Holy Cross in Mexico

by Bro. William Dunn, CSC

Paper presented in the 1998 Conference of the Congregation of Holy Cross

To Porfirio Diaz, present of Mexico, is attributed the lament, "Poor Mexico!  So far from God and so near to the United States."  But this paper means to show that members of the Congregation of Holy Cross have been helping Mexicans for over a century.  The Congregation took up work in the old Spanish Borderlands in 1870 when it accepted the invitation of Bishop Dubuis of Galveston to staff St. Mary's College in the island city.  Four years later, priests, brothers , and sisters of Holy Cross went o Austin where they took charge of St. Mary's Academy, and by the early 1880's had founded St. Mary's Church and St. Edward's College.  Both the college and the academy had boarding departments attended by many youngsters from Mexico.  An early bulletin of the college even carried a section in Spanish for Mexican parents to read.

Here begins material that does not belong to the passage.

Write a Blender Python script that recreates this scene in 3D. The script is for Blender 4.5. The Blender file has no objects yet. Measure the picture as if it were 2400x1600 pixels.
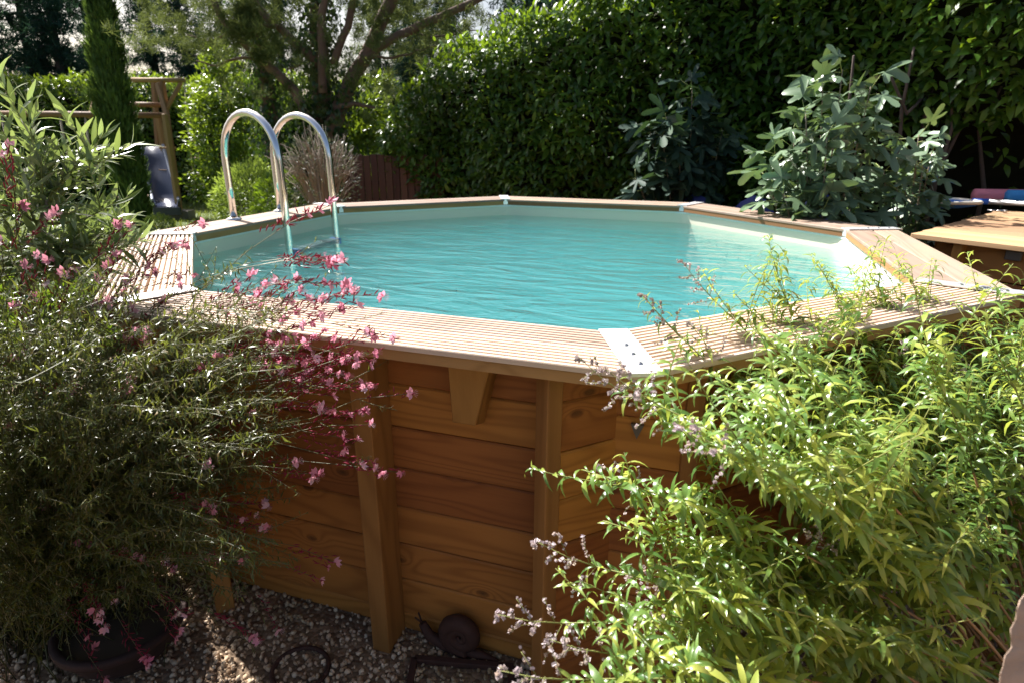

Well before 1890 priests of Holy Cross were working in Central Texas with Mexican immigrants, mostly farm workers.  Over the years, the "Texas missions" turned out to be a major Holy Cross apostolate.  Today there are three mainly Hispanic parishes in the Diocese of Austin conducted by priests of Holy Cross.  It would seem that Mexico should have been one of the earliest foreign countries that Holy Cross took up work in.  A questioned frequently mulled over in the South-West Province is why Holy Cross undertook work in far-away Brazil years ago.  That work became the responsibility of the South-West Province when it first was formed as a vice-province in 1956.  The beginnings in Brazil do need to be recounted, but are not our business here.

   Father Frederick Schmidt, CSC, recalls clearly a stage of the process by which the community did finally go to Mexico.  He had taken the vow to go to the missions and as a seminarian had studied at the Foreign Mission Seminary.  However, instead of being given an assignment to Bangladesh when he was ordained in 1937, he was sent to Texas.  There he taught Spanish at St. Edward's University and began doing pastoral work on the Mexican missions around Austin.  Eventually he served at St. Helen's in Georgetown and for a longer time at St. Williams in Round Rock.  In the course of his pastoral work, he made pilgrimages to shrines of Our Lady in the United States and Mexico.  One of the favorite shrines of Texas Mexicans was San Juan de los Lagos near Brownsville, a replica of a shrine of the same name in Mexico.  He also went to with groups to Mexico and visited shrines there, including that of Our Lady of Guadalupe at Mexico City.  Father said that he probably made around thirty trips to Guadalupe.

   All of this increased his desire to serve in Mexico.  Then the first provincial of the Southern Province, Father Christopher J. O'Toole, in his visitation of Father Schmidt in 1971, asked Father if he had any suggestions as to how Holy Cross could be more apostolic.  "Yes," Father said, "We ought to have CSC's working in Mexico."  The provincial put the suggestion to his council, but they vetoed it on the grounds that CSC didn't have enough people to do it.  Then Father Schmidt asked for a sabbatical and was told he could have it if he found a substitute for himself.  He made a visit to the shrine of Our Lady of Guadalupe, praying for the intention.  As a result, he got a substitute.

   The next thing was to find a place in Mexico where the bishop would welcome him.  He wanted a place that was known for having vocations.  He tried to get into Guanajuato, but the bishop was not interested.  The same thing with the bishop of San Luis Potosi.  Then someone suggested that he talk to the bishop of Valles.   The bishop accepted Father Schmidt, and he wound up at Ahuacatlan, a Mestizo village in the rainforest on the eastern slope of the Siuerra Madre Oriental, not far from Victoria, in eastern San Luis Potosi State.  He was warmly accepted by the people there.  With the help of benefactors in the United States and using local labor, the parish built a church, el Padre Jesus, which the bishop blessed in ceremonies on July 17, 1977.  Present for the occasion was a team of volunteers, including Holy Cross Brothers, from Austin.  The volunteers were mostly young people from Dolores and San Jose parishes in Austin.  Franciscan sisters from Dolores were also present.  They had taken the lead in organizing a summer catechetical program for thechildren of Padre Jesus. 

   As Father Schmidt at the age of ninety looks back at the years he spent in Mexico, he takes great satisfaction in the opportunity to be "just an instrument," he insists, "of Jesus and Mary."  In addition to his pastoral work he has been able to get cloistered nuns, Augustinian Recollects, for whom he has built a convent on the church grounds.  Since he retired as pastor, he has continued to work with the sisters and with the parish Legion of Mary.

   Father is happy to see that Holy Cross is expandingin Mexico, and he wants more CSC's to help meet the needs there and to get to know the wonderful Mexican people.